__WRITTEN TASK__
Give the number of lines that hold the string "Blender". Nothing else is needed.

__RECORDS SUPPLIED__
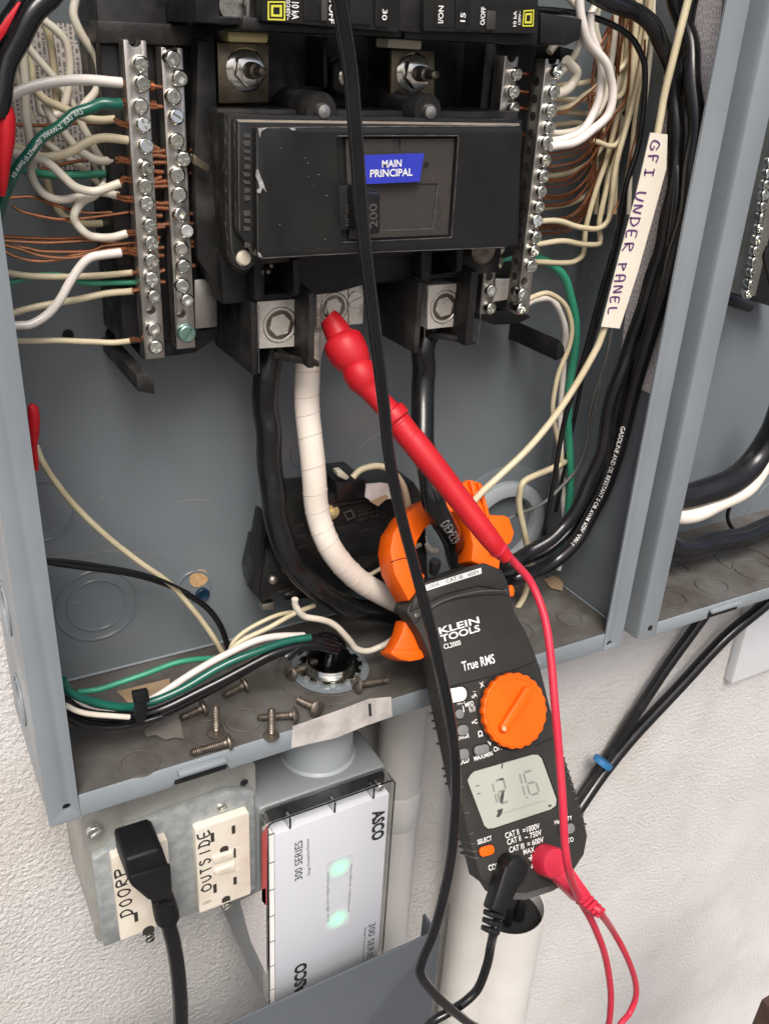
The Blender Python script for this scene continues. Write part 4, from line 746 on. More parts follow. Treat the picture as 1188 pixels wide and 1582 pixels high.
B_('short white wire hanging inside the meter jaw', [(655, 830), (656, 850), (650, 872), (640, 890)], 9, 'wpink', .07)
o = MB().tube([P(655, 838, .068), P(665, 850, .066), P(676, 852, .064)], .0022, 8).build('wire_stub', 'wwhite'); tag(o, 'white wire stub pointing sideways inside the jaw opening', 'wire stub')
o = MB().rev(P(672, 870, .07), P(668, 895, .072)-P(672, 870, .07), [(.0034, -.002), (.0040, 0), (.0030, .008)], 14).build('wire_nut', 'wgrey'); tag(o, 'grey wire nut seen through the meter jaw opening', 'wire nut')
# ---------------------------------------------------------------- main conductors
GM = 'main conductors below the lugs'
def cond(label, pts, w, mat): 
    o, p, r = wire('main_conductor', label, 'cable', GM, pts, w, mat, 20); return o, p, r
cond('black main conductor curving under the white taped one', [(430, 520, .056), (411, 590, .056), (412, 650, .055), (414, 705, .053), (423, 770, .050), (438, 835, .046), (462, 885, .044), (498, 918, .045), (545, 938, .048), (600, 948, .052), (680, 955, .058)], 38, 'wdust')
o, pth, r = cond('white taped main conductor with spiral seams', [(505, 490, .06), (480, 540, .058), (476, 590, .055), (477, 660, .05), (482, 738, .044), (493, 797, .040), (516, 850, .036), (556, 898, .036), (600, 926, .042), (650, 945, .055)], 38, 'tape')
seam = MB(); L_ = len(pth)
sr2 = random.Random(4); cs_ = [8+k*3.5+sr2.uniform(-1.0, 1.0) for k in range(13)]
for k in range(13):
    c = cs_[k]; tl_ = sr2.uniform(1.0, 2.4); pts = []
    for j in range(26):
        a = j/25*2*math.pi; t = min(max(c+tl_*(a/(2*math.pi)), 0), L_-1.01); i = int(t); p = pth[i].lerp(pth[i+1], t-i); tt = (pth[i+1]-pth[i]).normalized()
        nn = CAM-p; nn = (nn-tt*nn.dot(tt)).normalized(); b = tt.cross(nn); pts.append(p+(nn*math.cos(a-3.1)+b*math.sin(a-3.1))*(r*1.003))
    seam.tube(pts, .00022, 5, False)
seam.build('tape_seam', 'seam', o)
o, pth, r = cond('black main conductor passing through the orange meter jaw', [(690, 480, .058), (655, 530, .056), (653, 580, .054), (653, 640, .046), (655, 690, .034), (661, 735, .019), (676, 785, .010), (695, 828, .020), (706, 862, .044), (712, 890, .072)], 37, 'wdust')
mt_ = MB(); L_ = sum((pth[i+1]-pth[i]).length for i in range(len(pth)-1)); tube_text(mt_, pth, r, '62B430', L_*.60, .0056, -.1, flip=True)
mt_.build('raised_print', 'scuff', o)
# conduit connectors
c = thing('conduit_bushing', P(768, 815, .094), 'grey conduit bushing in the back plate behind the orange jaw', 'conduit bushing')
q = P(770, 812, .094); MB().rev(q, (0, -1, 0), [(.0245, -.0005), (.0245, .002), (.0345, .0022), (.0345, .0005), (.0350, .006), (.032, .008), (.026, .008), (.0245, .006), (.0245, 0)], 40).build('ring', 'hub', c, 0)
MB().rev(q, (0, -1, 0), [(.0244, .0006), (.0244, .0010)], 36).build('opening', 'hole', c)
MB().rev(q+V((0, .0005, 0)), (0, -1, 0), [(.046, 0), (.046, .0012), (.0445, .0018), (.0355, .0018)], 44).build('locknut', 'inside', c)
c = thing('conduit_nipple', V((hubx, huby, ZB)), 'steel conduit nipple with a locknut in the panel floor', 'conduit nipple')
MB().rev(V((hubx, huby, ZB-.03)), (0, 0, 1), [(.0142, 0), (.0142, .032), (.0137, .0325), (.0142, .0332), (.0137, .034), (.0142, .0347), (.0137, .0355), (.0142, .0362), (.0136, .0375), (.0122, .0375), (.0118, .034), (.0118, 0)], 36).build('threaded_pipe', 'zinc', c)
lk = []
for k in range(14): a = 2*math.pi*k/14; lk += [(hubx+.0192*math.cos(a+d_), huby+.0192*math.sin(a+d_)) for d_ in (0, .11, .22)] + [(hubx+.0172*math.cos(a+d_), huby+.0172*math.sin(a+d_)) for d_ in (.24, .40)]
MB().plate(FZ(ZB), lk, .0016, .0040, [circ(hubx, huby, .0143, 30)]).build('locknut', 'zinc', c, .0004); MB().plate(FZ(ZB), circ(hubx, huby, .0235, 44), .0003, .0015, [circ(hubx, huby, .0143, 30)]).build('washer', 'inside', c, .0004)
MB().rev(V((hubx, huby, ZB-.022)), (0, 0, 1), [(.0117, 0), (.0117, .001)], 30).build('dark_bore', 'hole', c)
for i, (a, Y) in enumerate((((470, 995, .022), .0), ((485, 988, .028), 0), ((500, 984, .034), 0))):
    e = V((hubx-.005+.005*i, huby+.003*(i-1), ZB-.02)); s = P(*a); mid = V((hubx-.001+.004*i, huby, ZB+.016))
    o = MB().tube(smooth_path([s+V((-.012, -.002, -.004)), s, mid, V((e.x+.002, e.y, ZB+.004)), e], 6), .0030, 12).build('black_wire', 'wblack'); tag(o, f'black wire diving into the floor nipple, {["first", "second", "third"][i]} from the loose screws', 'wire', GB)
# ---------------------------------------------------------------- loose screws on the panel floor
def screw_thing(label, hp, tp, R=.0054, up=False):
    R *= .9
    r = .0021
    if up: a = PZ(*hp, ZB); b = a+V((.0006, .0010, .017)); ax = (b-a); L = .0165; a = a+V((0, 0, .0004))
    else: a = PZ(*hp, ZB+R*.92); b = PZ(*tp, ZB+r*1.05); ax = b-a; L = min(max(ax.length, .013), .020)
    t = thing('loose_screw', (a.x, a.y, ZB), label, 'screw', 'loose cover screws on the panel floor'); ax.normalize()
    fr = F(a, ax.orthogonal(), ax.cross(ax.orthogonal())); hd = F(a, fr.ex, -fr.ey)
    MB().rev(a, ax, [(R*.55, -.0016), (R*.85, -.0010), (R, 0), (R*.97, .0008), (r*1.1, .0014)], 22).build('head', 'steel', t)
    sl = V((.35, -.5, .8)) if abs(ax.z) < .8 else V((1, 0, 0)); sl = (sl-ax*sl.dot(ax)).normalized(); nb = ax.cross(sl)
    fs = F(a-ax*.00105, nb, sl) if True else fr
    q = [a-ax*.00175+sl*s*R*.8+nb*w_ for s, w_ in ((-1, -.0005), (1, -.0005), (1, .0005), (-1, .0005))]; MB().add(q+[p+ax*.0009 for p in q], [[0, 1, 2, 3], [4, 5, 6, 7], [0, 1, 5, 4], [1, 2, 6, 5], [2, 3, 7, 6], [3, 0, 4, 7]]).build('slot', 'slot', t)
    pr = [(r, .0012)]; h = .003
    while h < L: pr += [(r, h), (r*.82, h+.00035), (r, h+.0007)]; h += .0010
    MB().rev(a, ax, pr+[(r*.8, L), (r*.3, L+.001)], 12).build('shank', 'steel', t)
screw_thing('loose screw leaning on the nipple with its head toward the tie', (449, 1040), (505, 1014))
screw_thing('loose screw with the large dark slotted head beyond the nipple', (552, 1058), (598, 1051), .0060)
screw_thing('loose screw whose slotted head faces up above the masking strip', (490, 1095), (462, 1082), .0056)
screw_thing('loose screw lying level with its head behind the upright one', (456, 1104), (400, 1109))
screw_thing('loose screw standing on its head at the floor edge', (419, 1138), None, .0050, True)
screw_thing('loose screw standing tall above the latch notch', (334, 1134), None, .0056, True)
screw_thing('loose screw resting on the lip with a bright pointed tip', (354, 1146), (294, 1164), .0052)
screw_thing('loose screw half under the black wires', (378, 1058), (347, 1074))
screw_thing('loose screw beside the peeling tape film', (314, 1093), (280, 1109))
def flake(nm, mat, pix, label, cat, lift=.0006):
    rnd = random.Random(label); pts = [PZ(x, y, ZB+lift+rnd.uniform(0, .0018)) for x, y in pix]; n = len(pts); c = sum(pts, V((0, 0, 0)))/n; c.z += .001
    mb = MB(); mb.add([c]+pts, [[0, 1+i, 1+(i+1) % n] for i in range(n)]); mb.add([p-V((0, 0, .0003)) for p in [c]+pts], [[0, 1+(i+1) % n, 1+i] for i in range(n)]); o = mb.build(nm, mat, None, 0, 2, 80); tag(o, label, cat)
flake('tape_film', 'film', [(222, 1128), (240, 1118), (258, 1110), (276, 1103), (280, 1122), (284, 1141), (270, 1139), (256, 1143), (240, 1135), (226, 1138)], 'crumpled dusty tape film lying beside the cable tie', 'tape')
flake('paper_scrap', 'card', [(180, 1068), (262, 1048), (262, 1070), (200, 1088)], 'brown paper scrap under the green wires', 'paper scrap')
flake('cardboard_scrap', 'card', [(840, 895), (875, 880), (868, 912), (850, 908)], 'torn brown cardboard scrap near the fat black cable ends', 'cardboard')
# ---------------------------------------------------------------- black module lying in the back
md = thing('breaker_module', P(520, 925, .07), 'black breaker module with raised lettering lying behind the conductors', 'breaker module')
def mdp(nm, mat, Y, pix, dep, bev=.0008): return MB().pp(FY(Y), pix, -dep, 0).build(nm, mat, md, bev)
mdp('case', 'cover', .066, [(440, 770), (545, 758), (640, 745), (656, 770), (662, 905), (560, 912), (440, 930), (428, 850)], .027, .0012)
mdp('upper_step', 'cover', .064, [(520, 745), (565, 740), (563, 770), (520, 776)], .028); mdp('rib', 'black', .0645, [(514, 780), (572, 770), (572, 774), (514, 784)], .01, .0003)
mdp('label_plate', 'black', .065, [(520, 815), (596, 803), (600, 850), (528, 862)], .01, .0004); mdp('mounting_foot', 'cover', .060, [(413, 855), (460, 862), (478, 905), (440, 918), (405, 930), (402, 905)], .03)
mdp('foot_edge', 'black', .062, [(394, 850), (404, 792), (412, 794), (408, 870), (405, 930), (390, 916)], .010); mdp('foot_clip', 'alu', .066, [(405, 934), (424, 930), (424, 942), (405, 944)], .006)
MB().pp(FY(.06), [(521, 729), (529, 727), (540, 737), (535, 742), (522, 736)], -.006, 0).build('white_tab', 'wwhite', md, .0005)
pw = thing('cut_pipe', P(580, 760, .06), 'folded pale paper with a brown edge tucked on the black module', 'paper'); pw.name = 'folded_paper'
MB().pp(FY(.055), [(566, 748), (590, 746), (612, 750), (604, 770), (575, 775), (564, 768)], -.001, 0).build('sheet', 'paper', pw); MB().pp(FY(.054), [(572, 775), (596, 764), (600, 768), (584, 782)], -.002, 0).build('brown_edge', 'card', pw)
u, v = FY(.06).uv(421, 895); MB().rev(V((u, .06, v)), (0, -1, 0), [(.0028, 0), (.0026, .0014), (.0014, .0024), (.0002, .0026)], 16).build('rivet', 'alu', md)
u, v = FY(.065).uv(513, 792); MB().rev(V((u, .066, v)), (0, -1, 0), [(.0046, 0), (.0046, .001), (.002, .0012), (.002, .003), (.0005, .0034)], 16).build('pivot_pin', 'brass', md)
mt_ = MB(); f = FY(.065); fb = FY(.066); logo_ = [(531, 793), (543, 788), (548, 798), (537, 804)]
mt_.pp(f, [(530, 792), (543, 787), (549, 798), (537, 805)], .0001, .0004, None, [[(533, 793), (542, 790), (546, 798), (538, 802)]])
for s, a, b, hh in (('15A 120V', (554, 792), (574, 787), .0016), ('HACR 60Hz', (554, 798), (584, 790), .0018), ('120V 10kA', (553, 806), (585, 797), .0018), ('CLASS A', (556, 822), (574, 818), .0014)): text(mt_, f, s, a, b, hh, .0003)
for s, a, b, hh in (('TYPE', (456, 815), (470, 812), .002), ('COMBO', (458, 832), (474, 829), .002), ('600V', (460, 848), (478, 845), .002)): text(mt_, fb, s, a, b, hh, .0003)
text(mt_, FY(.06), 'TEST', (428, 918), (448, 913), .0016, .0003); mt_.build('raised_lettering', 'emboss', md)
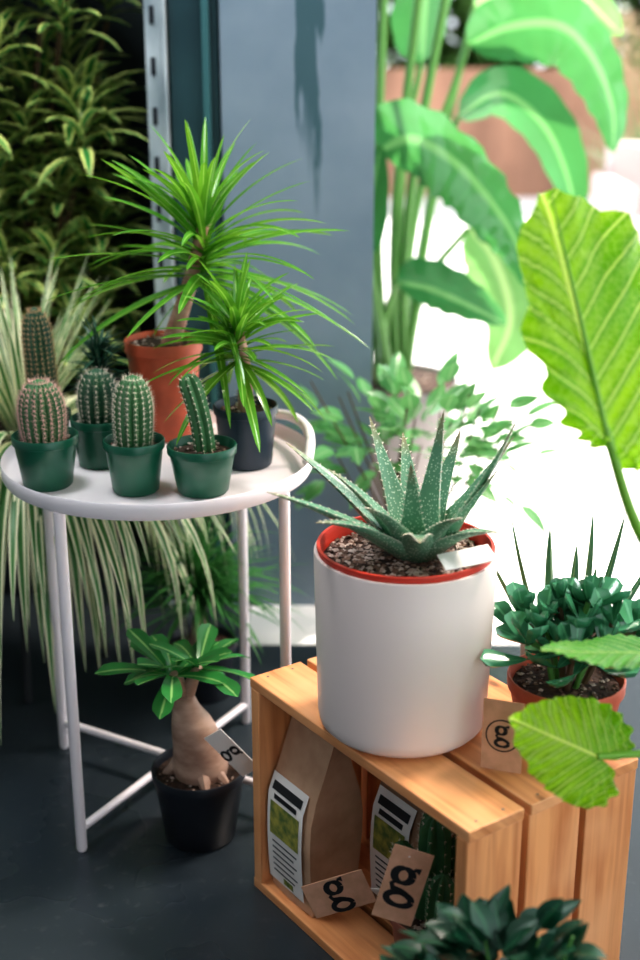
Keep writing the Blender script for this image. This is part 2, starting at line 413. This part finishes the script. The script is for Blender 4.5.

__COMPLETE RESPONSE__
2